[Ach] DNSSEC [was: Re: filippo on SSL SMTP encryption]

Daniel Kahn Gillmor dkg at fifthhorseman.net
Tue Mar 31 21:17:56 CEST 2015


While i share some of Aaron's skepticism about DNSSEC's technical
prospects, and quite a lot of his skepticism about putting all our eggs
in the hierarchical structure of the DNS, i actually am less pessimistic
overall about DNSSEC in general.

We need *more* functional authentication systems, and we need to be able
to use them in corroborative ways.  DNSSEC strikes me as a mechanism
that can be used alongside CAs or WoT or TOFU as an additional verifier.
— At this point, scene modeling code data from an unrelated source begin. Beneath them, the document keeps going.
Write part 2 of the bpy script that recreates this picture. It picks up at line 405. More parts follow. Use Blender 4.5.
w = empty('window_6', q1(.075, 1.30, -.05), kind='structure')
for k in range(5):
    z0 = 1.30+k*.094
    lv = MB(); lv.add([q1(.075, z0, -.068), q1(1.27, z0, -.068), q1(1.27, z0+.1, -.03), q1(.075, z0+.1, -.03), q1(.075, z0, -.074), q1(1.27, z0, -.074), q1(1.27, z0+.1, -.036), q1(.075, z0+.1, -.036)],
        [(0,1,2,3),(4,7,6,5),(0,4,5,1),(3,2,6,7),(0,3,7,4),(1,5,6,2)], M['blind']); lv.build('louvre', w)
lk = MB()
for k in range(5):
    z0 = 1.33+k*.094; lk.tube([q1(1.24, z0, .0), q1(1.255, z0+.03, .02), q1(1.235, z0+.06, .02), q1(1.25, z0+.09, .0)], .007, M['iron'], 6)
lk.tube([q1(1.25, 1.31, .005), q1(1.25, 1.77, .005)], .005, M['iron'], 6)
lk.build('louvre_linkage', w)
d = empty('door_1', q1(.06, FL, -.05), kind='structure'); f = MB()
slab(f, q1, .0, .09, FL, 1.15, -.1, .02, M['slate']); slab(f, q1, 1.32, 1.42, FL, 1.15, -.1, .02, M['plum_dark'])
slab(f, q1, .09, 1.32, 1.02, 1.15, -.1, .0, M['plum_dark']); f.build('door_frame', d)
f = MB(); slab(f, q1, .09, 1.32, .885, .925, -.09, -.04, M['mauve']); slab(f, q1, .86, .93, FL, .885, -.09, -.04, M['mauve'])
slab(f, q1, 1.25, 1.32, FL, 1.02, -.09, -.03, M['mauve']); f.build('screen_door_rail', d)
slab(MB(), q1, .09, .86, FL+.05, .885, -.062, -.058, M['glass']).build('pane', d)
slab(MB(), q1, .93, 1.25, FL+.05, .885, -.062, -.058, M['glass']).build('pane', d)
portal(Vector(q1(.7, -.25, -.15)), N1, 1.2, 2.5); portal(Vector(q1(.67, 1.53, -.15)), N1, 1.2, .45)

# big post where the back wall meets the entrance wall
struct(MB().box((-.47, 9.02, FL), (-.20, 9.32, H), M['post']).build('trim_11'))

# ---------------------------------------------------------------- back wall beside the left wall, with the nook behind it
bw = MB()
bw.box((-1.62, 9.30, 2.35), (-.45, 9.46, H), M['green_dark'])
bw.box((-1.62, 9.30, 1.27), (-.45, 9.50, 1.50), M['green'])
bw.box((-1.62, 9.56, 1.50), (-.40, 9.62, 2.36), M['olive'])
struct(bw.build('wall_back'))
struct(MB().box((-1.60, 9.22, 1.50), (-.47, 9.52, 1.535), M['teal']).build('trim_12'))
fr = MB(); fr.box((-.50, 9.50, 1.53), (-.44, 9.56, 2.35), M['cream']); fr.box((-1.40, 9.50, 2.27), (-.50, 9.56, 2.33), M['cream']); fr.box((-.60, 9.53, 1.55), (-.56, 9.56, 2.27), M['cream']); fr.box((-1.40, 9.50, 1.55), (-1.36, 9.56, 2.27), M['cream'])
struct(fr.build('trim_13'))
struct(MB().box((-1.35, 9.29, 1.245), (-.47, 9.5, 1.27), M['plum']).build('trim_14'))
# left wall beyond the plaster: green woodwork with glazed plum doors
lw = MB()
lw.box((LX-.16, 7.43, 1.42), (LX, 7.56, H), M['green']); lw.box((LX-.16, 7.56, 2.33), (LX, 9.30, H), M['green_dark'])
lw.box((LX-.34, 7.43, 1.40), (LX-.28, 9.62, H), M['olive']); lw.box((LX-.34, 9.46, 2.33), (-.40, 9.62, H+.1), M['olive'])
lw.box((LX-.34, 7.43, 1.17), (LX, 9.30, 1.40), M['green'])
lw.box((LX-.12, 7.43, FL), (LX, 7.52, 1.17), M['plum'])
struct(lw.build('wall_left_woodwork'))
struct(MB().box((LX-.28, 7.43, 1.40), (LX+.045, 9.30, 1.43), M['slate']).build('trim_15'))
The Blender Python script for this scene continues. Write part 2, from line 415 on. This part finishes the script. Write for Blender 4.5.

On Tue 2015-03-31 14:35:13 -0400, Aaron Zauner wrote:
> This protocol has such a bright future that in 15 years since the first
> talk about standardization it has been under constant change, is still
> changing (people are talking about NSEC5 right now) and it still does
> not _fucking_ work.

NSEC5 is a proposal to provide both non-enumerable zones and
authenticated denial of existence (NXDOMAIN) responses while retaining
offline keys for the positive assertions.

If you're willing to place your zone-signing keys online, you can
already get non-enumerable zones with authenticated denial of existence.
And if you're willing to have your zone be enumerable, you can already
get offline keys with authenticated denial of existence.  so NSEC5 is
really tuning one little corner use case that is otherwise unhandled.

I don't think it's worthwhile to critique the protocol as a whole for
the fact that people are trying to address corner use cases like this (i
do know some people who want both offline zone-signing keys and
non-enumerable zones; those people are rare, but as more information
gets placed into the DNS, non-enumerability and offline ZSKs may become
more desirable).

As for moving the verification to the resolver, that's obviously a
losing prospect, since it just puts your trust in an unreliable remote
host (and over insecure transport, even, in the common DNS use case!).
What we need is for resolvers to transfer the entire signing chain to
the stub so that verification can take place on the local client.